Jonathan Steffanoni (left) and Harry Chemay

Criticism over the Quality of Advice Review legislation relating to obligations for trustees to monitor conditions for advice fees deducted from a member’s account is misguided, according to consultants for the funds.

The QAR legislation, tabled last month, repeals and replaces section 99FA of the Superannuation Industry Supervision Act with the intention of giving greater clarity over how advice fees can be charged from a member’s super account.

But the legislation has received heavy criticism from the Joint Associations Working Group, along with licensee groups, who felt the wording of the law put too heavy a burden on super funds which meant it would not be worth the compliance risk of allowing members to charge external advice fees.

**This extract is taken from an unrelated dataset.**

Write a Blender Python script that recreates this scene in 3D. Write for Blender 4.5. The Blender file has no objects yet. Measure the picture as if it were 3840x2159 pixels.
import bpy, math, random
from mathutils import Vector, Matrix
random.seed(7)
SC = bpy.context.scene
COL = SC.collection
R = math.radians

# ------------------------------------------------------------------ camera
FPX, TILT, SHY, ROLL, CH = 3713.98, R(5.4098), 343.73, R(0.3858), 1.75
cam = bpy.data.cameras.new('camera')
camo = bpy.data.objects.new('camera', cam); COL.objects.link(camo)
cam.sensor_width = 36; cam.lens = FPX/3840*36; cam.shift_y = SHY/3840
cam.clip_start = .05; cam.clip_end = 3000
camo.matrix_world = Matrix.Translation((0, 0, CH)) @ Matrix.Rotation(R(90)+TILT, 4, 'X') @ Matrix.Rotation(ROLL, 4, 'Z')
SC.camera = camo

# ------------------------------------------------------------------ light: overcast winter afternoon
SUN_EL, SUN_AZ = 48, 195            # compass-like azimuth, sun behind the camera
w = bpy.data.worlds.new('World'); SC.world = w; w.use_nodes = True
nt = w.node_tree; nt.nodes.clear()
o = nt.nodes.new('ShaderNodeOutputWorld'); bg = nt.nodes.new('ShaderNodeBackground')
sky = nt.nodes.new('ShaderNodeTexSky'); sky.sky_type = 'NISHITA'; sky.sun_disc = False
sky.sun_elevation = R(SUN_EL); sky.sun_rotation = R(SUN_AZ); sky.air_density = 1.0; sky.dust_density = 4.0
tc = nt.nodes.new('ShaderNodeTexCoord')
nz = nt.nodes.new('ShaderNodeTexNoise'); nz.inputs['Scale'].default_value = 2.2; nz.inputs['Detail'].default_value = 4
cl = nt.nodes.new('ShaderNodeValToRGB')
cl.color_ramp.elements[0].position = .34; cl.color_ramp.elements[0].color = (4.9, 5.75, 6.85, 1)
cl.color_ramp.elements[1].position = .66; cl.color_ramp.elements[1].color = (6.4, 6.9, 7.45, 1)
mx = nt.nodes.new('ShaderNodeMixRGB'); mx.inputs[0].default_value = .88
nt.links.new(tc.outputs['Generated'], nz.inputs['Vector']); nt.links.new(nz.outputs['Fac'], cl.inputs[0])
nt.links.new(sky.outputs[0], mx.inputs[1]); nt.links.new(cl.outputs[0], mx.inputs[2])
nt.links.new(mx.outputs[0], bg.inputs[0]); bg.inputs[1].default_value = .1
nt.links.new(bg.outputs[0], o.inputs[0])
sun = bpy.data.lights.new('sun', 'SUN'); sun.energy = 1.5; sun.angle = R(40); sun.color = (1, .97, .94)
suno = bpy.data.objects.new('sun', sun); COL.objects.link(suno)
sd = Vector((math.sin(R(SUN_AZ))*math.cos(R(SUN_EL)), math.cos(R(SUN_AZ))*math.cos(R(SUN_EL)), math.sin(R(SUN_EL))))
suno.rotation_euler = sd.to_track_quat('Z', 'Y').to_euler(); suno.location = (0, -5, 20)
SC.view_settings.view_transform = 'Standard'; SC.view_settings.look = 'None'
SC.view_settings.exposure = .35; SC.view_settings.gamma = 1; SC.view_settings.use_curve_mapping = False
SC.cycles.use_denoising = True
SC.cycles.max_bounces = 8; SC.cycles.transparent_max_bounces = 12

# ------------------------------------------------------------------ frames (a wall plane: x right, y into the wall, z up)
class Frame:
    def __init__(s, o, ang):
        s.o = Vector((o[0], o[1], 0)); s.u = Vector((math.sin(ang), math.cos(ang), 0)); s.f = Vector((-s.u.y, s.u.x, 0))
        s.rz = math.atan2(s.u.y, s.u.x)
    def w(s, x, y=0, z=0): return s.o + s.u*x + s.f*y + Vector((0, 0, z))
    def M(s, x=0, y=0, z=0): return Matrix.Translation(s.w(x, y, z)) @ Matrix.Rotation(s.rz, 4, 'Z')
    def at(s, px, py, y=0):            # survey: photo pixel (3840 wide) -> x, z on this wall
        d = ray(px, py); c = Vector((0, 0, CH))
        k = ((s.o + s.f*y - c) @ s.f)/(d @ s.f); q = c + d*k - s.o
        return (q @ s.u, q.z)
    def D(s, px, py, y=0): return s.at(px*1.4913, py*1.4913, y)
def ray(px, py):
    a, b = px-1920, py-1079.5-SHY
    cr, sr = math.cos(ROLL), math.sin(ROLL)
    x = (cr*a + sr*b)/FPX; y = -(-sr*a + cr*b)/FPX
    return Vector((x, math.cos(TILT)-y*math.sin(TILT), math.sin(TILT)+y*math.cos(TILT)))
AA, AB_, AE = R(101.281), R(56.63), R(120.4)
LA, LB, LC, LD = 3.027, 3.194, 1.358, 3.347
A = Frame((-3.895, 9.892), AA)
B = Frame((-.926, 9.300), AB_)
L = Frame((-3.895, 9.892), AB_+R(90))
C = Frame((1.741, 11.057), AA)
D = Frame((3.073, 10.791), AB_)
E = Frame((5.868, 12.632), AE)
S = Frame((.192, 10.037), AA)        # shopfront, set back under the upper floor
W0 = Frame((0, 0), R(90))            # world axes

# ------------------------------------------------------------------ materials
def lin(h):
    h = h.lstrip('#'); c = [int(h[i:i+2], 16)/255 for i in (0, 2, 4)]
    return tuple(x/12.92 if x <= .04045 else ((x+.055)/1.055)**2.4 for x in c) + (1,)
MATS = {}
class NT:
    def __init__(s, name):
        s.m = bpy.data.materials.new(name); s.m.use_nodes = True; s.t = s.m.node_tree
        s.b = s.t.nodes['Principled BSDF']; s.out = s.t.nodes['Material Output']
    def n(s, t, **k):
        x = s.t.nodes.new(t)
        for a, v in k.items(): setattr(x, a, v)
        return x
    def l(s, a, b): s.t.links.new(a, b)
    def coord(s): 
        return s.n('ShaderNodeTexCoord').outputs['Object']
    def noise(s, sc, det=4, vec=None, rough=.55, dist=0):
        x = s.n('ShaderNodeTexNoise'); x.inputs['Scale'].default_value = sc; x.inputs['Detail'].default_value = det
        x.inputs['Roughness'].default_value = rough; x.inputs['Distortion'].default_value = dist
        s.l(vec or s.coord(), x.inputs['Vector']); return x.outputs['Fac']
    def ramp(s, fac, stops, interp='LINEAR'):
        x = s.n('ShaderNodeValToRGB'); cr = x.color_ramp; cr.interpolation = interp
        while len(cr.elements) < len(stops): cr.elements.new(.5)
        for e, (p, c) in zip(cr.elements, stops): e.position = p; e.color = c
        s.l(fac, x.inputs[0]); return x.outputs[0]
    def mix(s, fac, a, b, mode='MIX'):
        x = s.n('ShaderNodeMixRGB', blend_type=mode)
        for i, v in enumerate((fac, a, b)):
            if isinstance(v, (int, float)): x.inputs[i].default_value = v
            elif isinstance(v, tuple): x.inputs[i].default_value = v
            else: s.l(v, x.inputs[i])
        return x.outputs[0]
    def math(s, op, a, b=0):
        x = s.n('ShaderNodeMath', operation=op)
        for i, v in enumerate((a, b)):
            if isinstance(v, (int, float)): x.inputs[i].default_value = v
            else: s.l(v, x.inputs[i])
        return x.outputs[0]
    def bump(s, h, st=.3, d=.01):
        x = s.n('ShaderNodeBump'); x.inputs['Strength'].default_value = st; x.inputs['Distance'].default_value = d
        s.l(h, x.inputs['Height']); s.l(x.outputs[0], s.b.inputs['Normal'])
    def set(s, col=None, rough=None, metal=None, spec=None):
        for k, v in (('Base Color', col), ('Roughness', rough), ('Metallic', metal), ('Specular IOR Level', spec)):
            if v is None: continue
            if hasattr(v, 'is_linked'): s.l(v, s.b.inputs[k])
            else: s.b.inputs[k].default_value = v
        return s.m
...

Superannuation and wealth management consultant, and former financial adviser, Harry Chemay says his reading of the bill is that trustees won’t be required to check every piece of advice.

“This is an amendment to a piece of legislation that already exists right now,” Chemay tells Professional Planner.

“That basically says if a super fund gets a member request from an external adviser and it all checks, then by all means sure, the super fund is able to make a direct payment to the adviser. This is just a clarification, and the explanatory memorandum says that.”

Jonathan Steffanoni, former managing partner of QMV Legal and now with Legal & Prudential, says the changes to the law aren’t substantive.

“It’s not considered to be a big deal,” Steffanoni says, contending the tabled legislation won’t change how s99FA currently operates, other than making it less ambiguous.

“I get the sense some of the concern may have been resulting [from] the list of requirements and obligations that are placed on the trustee to assure themselves that it’s appropriate for the fees to be deducted,” Steffanoni says.

He adds the list of conditions trustees need to meet before a member’s account can be charged remains consistent with the existing law.